Poussin

Chambers's Encyclopaedia, Volume 8: Peasant to Eoumelia, p. 373

Poussin, NICOLAS, a painter of great celebrity, was born at Les Andelys in Normandy in June 1594, went at the age of eighteen to Paris, and studied under Ferdinand Eile, the Fleming, Lallemand, and others, but chiefly improved himself by drawing from casts, and drawings and prints after Raphael and Giulio Romano, in the collection of M. Courtois, who accorded him access to them. After a long and hard struggle he attained the object of his desire—the means of visiting Rome. He was thirty years of age when he arrived there, and a considerable period elapsed after that before he obtained much employment. At length, however, he received several important commissions from the Cardinal Barberini, which he executed so successfully that he afterwards rapidly acquired fame and fortune. After an absence of sixteen years he returned to Paris with M. de Chanteloup, and was introduced by Cardinal Richelieu to Louis XIII., who appointed him his painter in ordinary, with apartments in the Tuileries and a small salary.

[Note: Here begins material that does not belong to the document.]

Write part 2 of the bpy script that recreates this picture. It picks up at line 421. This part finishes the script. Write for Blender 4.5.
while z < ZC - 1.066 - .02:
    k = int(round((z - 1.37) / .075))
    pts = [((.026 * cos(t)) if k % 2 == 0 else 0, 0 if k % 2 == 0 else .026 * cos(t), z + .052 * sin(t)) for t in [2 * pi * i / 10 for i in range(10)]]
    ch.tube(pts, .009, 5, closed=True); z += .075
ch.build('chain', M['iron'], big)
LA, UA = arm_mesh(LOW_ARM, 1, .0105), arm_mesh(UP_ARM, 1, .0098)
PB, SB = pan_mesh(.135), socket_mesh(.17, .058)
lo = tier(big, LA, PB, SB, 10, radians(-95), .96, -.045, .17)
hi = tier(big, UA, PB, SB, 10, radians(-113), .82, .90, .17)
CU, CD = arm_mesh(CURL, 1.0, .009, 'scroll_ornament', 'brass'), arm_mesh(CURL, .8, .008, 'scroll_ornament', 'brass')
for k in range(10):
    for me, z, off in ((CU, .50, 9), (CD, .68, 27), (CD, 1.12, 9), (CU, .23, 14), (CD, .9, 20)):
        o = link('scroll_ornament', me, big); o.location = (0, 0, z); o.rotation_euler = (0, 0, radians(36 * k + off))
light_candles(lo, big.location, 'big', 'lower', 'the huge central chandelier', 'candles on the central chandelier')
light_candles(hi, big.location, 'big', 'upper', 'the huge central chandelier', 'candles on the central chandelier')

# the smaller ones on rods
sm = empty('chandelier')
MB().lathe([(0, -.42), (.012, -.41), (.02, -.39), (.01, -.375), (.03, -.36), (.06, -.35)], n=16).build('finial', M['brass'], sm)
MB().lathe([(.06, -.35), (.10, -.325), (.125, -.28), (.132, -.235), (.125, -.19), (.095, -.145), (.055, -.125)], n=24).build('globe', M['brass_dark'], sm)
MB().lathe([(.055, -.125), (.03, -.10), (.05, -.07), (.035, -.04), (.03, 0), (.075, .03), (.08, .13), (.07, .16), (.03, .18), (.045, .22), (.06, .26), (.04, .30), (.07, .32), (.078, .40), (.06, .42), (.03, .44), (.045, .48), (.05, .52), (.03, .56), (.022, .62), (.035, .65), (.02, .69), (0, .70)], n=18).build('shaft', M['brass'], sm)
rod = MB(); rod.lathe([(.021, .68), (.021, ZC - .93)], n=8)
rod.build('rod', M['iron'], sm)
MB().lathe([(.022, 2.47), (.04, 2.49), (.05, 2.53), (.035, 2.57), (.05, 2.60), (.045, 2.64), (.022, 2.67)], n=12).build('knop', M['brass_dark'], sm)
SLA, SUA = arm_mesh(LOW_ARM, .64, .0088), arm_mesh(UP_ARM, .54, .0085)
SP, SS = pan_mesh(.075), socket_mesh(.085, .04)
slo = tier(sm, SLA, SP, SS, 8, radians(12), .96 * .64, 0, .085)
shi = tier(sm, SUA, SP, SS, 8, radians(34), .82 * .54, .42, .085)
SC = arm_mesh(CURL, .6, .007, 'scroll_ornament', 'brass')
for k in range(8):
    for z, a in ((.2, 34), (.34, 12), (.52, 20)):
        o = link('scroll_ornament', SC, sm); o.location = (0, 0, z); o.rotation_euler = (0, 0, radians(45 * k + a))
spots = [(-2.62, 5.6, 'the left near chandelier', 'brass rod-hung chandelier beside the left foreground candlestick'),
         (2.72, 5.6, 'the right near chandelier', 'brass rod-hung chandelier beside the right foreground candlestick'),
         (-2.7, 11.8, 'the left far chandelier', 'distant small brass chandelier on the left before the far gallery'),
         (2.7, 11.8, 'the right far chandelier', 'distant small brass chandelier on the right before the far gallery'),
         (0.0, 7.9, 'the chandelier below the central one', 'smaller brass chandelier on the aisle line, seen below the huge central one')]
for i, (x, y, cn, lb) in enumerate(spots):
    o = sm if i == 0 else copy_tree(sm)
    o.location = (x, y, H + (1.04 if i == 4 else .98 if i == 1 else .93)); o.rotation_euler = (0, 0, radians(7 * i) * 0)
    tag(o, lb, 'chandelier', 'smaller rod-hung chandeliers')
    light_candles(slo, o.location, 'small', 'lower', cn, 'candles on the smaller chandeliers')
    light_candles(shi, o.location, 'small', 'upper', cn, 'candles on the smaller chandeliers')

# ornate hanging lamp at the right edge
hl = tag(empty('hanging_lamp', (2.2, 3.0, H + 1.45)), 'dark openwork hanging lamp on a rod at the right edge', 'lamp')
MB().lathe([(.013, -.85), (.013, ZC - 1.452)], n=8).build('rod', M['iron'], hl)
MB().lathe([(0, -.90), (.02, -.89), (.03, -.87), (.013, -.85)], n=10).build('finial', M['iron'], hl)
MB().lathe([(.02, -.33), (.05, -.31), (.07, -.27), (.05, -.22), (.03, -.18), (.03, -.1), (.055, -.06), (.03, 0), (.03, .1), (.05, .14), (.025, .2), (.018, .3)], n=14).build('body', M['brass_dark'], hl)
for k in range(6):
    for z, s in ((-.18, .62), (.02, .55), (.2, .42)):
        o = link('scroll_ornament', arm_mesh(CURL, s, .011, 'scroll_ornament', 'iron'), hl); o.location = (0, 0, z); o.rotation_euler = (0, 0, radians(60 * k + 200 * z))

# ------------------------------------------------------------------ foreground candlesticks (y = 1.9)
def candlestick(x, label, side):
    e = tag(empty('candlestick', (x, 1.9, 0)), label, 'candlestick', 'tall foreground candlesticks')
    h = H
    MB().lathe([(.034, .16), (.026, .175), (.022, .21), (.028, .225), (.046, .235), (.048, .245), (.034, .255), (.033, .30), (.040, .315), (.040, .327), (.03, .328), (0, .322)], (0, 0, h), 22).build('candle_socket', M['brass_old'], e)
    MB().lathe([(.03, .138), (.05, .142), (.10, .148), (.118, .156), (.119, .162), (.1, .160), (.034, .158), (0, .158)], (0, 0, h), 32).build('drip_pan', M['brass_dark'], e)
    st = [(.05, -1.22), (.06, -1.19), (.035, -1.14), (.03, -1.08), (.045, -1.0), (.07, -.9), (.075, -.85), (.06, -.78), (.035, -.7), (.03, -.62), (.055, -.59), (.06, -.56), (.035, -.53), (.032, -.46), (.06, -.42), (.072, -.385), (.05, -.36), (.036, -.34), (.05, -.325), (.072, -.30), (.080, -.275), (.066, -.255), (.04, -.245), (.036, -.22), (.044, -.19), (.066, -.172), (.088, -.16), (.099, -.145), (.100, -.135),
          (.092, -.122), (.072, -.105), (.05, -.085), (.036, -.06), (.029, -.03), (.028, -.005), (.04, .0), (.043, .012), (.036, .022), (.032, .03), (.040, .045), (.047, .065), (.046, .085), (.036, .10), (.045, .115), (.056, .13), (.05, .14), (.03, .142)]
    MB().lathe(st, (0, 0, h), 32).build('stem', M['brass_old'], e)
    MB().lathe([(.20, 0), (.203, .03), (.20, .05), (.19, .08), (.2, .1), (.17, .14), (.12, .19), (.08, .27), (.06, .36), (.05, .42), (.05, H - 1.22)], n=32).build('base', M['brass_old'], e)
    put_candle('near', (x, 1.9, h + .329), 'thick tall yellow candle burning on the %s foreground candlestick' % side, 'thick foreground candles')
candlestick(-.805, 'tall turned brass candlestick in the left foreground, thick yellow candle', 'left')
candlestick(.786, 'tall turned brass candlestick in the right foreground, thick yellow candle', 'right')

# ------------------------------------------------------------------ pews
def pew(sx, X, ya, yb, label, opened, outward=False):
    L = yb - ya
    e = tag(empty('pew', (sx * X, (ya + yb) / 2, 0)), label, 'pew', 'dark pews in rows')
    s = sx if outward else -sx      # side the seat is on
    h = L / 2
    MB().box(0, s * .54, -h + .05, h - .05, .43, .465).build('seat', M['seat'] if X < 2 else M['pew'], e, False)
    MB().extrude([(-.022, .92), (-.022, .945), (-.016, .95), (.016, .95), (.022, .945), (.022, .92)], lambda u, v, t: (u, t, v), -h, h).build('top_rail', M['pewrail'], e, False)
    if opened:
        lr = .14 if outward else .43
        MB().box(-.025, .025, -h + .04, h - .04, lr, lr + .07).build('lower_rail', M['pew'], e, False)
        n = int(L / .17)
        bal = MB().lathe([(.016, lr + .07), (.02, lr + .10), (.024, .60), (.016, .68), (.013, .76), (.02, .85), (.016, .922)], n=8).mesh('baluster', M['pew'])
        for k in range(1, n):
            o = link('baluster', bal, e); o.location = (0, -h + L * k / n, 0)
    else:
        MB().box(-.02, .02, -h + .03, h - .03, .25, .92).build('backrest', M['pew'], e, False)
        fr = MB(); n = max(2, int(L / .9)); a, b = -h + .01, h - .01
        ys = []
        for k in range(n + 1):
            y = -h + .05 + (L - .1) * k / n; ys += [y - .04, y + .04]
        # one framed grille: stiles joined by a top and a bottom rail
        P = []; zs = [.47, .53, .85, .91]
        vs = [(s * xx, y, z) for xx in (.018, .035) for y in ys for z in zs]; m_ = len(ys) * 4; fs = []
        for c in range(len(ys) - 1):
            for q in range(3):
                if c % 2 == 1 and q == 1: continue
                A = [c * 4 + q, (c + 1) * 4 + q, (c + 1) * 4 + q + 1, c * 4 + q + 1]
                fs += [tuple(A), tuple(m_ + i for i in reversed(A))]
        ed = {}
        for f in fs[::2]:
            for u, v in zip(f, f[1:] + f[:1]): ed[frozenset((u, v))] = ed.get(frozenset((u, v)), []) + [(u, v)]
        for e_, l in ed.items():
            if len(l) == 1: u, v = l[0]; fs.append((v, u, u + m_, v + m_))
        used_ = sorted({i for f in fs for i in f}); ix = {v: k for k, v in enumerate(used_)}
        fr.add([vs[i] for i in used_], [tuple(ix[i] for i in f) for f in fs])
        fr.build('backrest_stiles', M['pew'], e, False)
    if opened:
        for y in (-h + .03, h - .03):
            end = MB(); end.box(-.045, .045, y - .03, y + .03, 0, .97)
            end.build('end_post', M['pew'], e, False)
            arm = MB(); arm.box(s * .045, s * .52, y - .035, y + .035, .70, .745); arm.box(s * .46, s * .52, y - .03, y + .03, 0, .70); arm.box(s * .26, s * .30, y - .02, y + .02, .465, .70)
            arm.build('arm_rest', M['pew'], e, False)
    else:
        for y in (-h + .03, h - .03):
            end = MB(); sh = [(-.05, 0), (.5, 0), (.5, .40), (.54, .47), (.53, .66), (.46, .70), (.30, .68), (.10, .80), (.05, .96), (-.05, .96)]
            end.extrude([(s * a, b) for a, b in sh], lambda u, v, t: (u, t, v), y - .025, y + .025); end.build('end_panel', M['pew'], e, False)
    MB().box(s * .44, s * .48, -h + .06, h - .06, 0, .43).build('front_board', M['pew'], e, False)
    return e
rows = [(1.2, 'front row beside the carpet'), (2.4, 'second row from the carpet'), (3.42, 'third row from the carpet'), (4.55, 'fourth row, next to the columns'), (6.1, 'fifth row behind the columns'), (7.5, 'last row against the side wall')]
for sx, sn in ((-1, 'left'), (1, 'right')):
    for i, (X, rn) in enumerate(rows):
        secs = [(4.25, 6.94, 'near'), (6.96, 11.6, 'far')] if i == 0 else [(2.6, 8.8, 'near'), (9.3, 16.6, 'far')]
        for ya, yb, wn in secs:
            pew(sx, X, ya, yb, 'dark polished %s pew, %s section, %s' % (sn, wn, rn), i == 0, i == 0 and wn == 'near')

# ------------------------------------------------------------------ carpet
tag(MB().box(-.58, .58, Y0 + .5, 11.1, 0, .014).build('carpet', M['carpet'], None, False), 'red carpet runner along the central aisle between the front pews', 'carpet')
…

But in 1643, annoyed by intrigues against him, he returned to Rome; and there, after producing a large quantity of admirable work, he died on 19th November 1665. His style is a combination of classical ideals and Renaissance tendencies; his colours have changed so as to interfere with the harmony of his pictures, whose noble designs may be admirably studied in the numerous engravings of them. The finest collection of his works is in the Louvre; but some of the best are in the National Gallery, at Dulwich, and in English private collections.—His nephew, Gaspar Dughet (1613–1675), assumed his uncle's name, and as GASPAR POUSSIN became famous as a landscapist, his renderings of the Roman Campagna being especially noted. He worked also in tempera and fresco. The National Gallery possesses his 'Sacrifice of Abraham.'

See works on Nicolas Poussin by St Germain, Bouchitté (1858), and Poillon (2d ed. 1875), with an article by Lady Dilke (E. F. S. Pattison) in L'Art (1882).